> [WORK TO COMPLETE] Will you write out all the entries below exactly?

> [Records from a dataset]
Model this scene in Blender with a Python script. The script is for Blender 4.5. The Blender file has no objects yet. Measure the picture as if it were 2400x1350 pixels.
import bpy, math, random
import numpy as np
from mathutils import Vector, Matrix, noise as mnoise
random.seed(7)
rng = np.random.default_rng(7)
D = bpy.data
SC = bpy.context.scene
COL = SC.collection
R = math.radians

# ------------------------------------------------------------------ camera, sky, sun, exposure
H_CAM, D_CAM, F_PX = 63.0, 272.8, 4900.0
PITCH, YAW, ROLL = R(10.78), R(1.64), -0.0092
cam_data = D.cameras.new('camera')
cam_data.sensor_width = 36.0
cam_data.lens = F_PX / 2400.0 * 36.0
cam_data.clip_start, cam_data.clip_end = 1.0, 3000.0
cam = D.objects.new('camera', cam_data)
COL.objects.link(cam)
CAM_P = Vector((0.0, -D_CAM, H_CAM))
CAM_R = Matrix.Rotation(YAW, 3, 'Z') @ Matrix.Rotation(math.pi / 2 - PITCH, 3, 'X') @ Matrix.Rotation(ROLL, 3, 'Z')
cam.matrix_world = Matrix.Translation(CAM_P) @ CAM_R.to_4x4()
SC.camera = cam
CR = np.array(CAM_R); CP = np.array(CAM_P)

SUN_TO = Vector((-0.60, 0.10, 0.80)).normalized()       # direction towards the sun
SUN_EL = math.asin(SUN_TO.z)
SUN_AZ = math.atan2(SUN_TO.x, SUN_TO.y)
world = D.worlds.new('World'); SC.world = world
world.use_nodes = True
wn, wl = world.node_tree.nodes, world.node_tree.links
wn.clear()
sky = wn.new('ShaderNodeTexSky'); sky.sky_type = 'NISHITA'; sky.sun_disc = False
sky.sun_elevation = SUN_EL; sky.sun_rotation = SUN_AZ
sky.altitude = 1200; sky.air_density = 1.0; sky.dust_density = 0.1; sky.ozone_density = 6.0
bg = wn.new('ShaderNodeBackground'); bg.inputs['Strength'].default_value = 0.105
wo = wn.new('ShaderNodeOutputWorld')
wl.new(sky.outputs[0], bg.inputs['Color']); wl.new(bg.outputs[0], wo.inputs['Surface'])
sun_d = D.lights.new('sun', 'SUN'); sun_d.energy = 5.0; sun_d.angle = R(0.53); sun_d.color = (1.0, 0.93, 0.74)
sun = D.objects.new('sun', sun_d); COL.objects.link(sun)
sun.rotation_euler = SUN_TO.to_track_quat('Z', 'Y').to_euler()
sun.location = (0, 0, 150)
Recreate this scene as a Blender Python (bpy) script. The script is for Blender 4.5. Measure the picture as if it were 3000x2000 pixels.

> [OUTPUT FOR THIS EXERCISE]
Model this scene in Blender with a Python script. The script is for Blender 4.5. The Blender file has no objects yet. Measure the picture as if it were 2400x1350 pixels.
import bpy, math, random
import numpy as np
from mathutils import Vector, Matrix, noise as mnoise
random.seed(7)
rng = np.random.default_rng(7)
D = bpy.data
SC = bpy.context.scene
COL = SC.collection
R = math.radians

# ------------------------------------------------------------------ camera, sky, sun, exposure
H_CAM, D_CAM, F_PX = 63.0, 272.8, 4900.0
PITCH, YAW, ROLL = R(10.78), R(1.64), -0.0092
cam_data = D.cameras.new('camera')
cam_data.sensor_width = 36.0
cam_data.lens = F_PX / 2400.0 * 36.0
cam_data.clip_start, cam_data.clip_end = 1.0, 3000.0
cam = D.objects.new('camera', cam_data)
COL.objects.link(cam)
CAM_P = Vector((0.0, -D_CAM, H_CAM))
CAM_R = Matrix.Rotation(YAW, 3, 'Z') @ Matrix.Rotation(math.pi / 2 - PITCH, 3, 'X') @ Matrix.Rotation(ROLL, 3, 'Z')
cam.matrix_world = Matrix.Translation(CAM_P) @ CAM_R.to_4x4()
SC.camera = cam
CR = np.array(CAM_R); CP = np.array(CAM_P)

SUN_TO = Vector((-0.60, 0.10, 0.80)).normalized()       # direction towards the sun
SUN_EL = math.asin(SUN_TO.z)
SUN_AZ = math.atan2(SUN_TO.x, SUN_TO.y)
world = D.worlds.new('World'); SC.world = world
world.use_nodes = True
wn, wl = world.node_tree.nodes, world.node_tree.links
wn.clear()
sky = wn.new('ShaderNodeTexSky'); sky.sky_type = 'NISHITA'; sky.sun_disc = False
sky.sun_elevation = SUN_EL; sky.sun_rotation = SUN_AZ
sky.altitude = 1200; sky.air_density = 1.0; sky.dust_density = 0.1; sky.ozone_density = 6.0
bg = wn.new('ShaderNodeBackground'); bg.inputs['Strength'].default_value = 0.105
wo = wn.new('ShaderNodeOutputWorld')
wl.new(sky.outputs[0], bg.inputs['Color']); wl.new(bg.outputs[0], wo.inputs['Surface'])
sun_d = D.lights.new('sun', 'SUN'); sun_d.energy = 5.0; sun_d.angle = R(0.53); sun_d.color = (1.0, 0.93, 0.74)
sun = D.objects.new('sun', sun_d); COL.objects.link(sun)
sun.rotation_euler = SUN_TO.to_track_quat('Z', 'Y').to_euler()
sun.location = (0, 0, 150)
Recreate this scene as a Blender Python (bpy) script. The script is for Blender 4.5. Measure the picture as if it were 3000x2000 pixels.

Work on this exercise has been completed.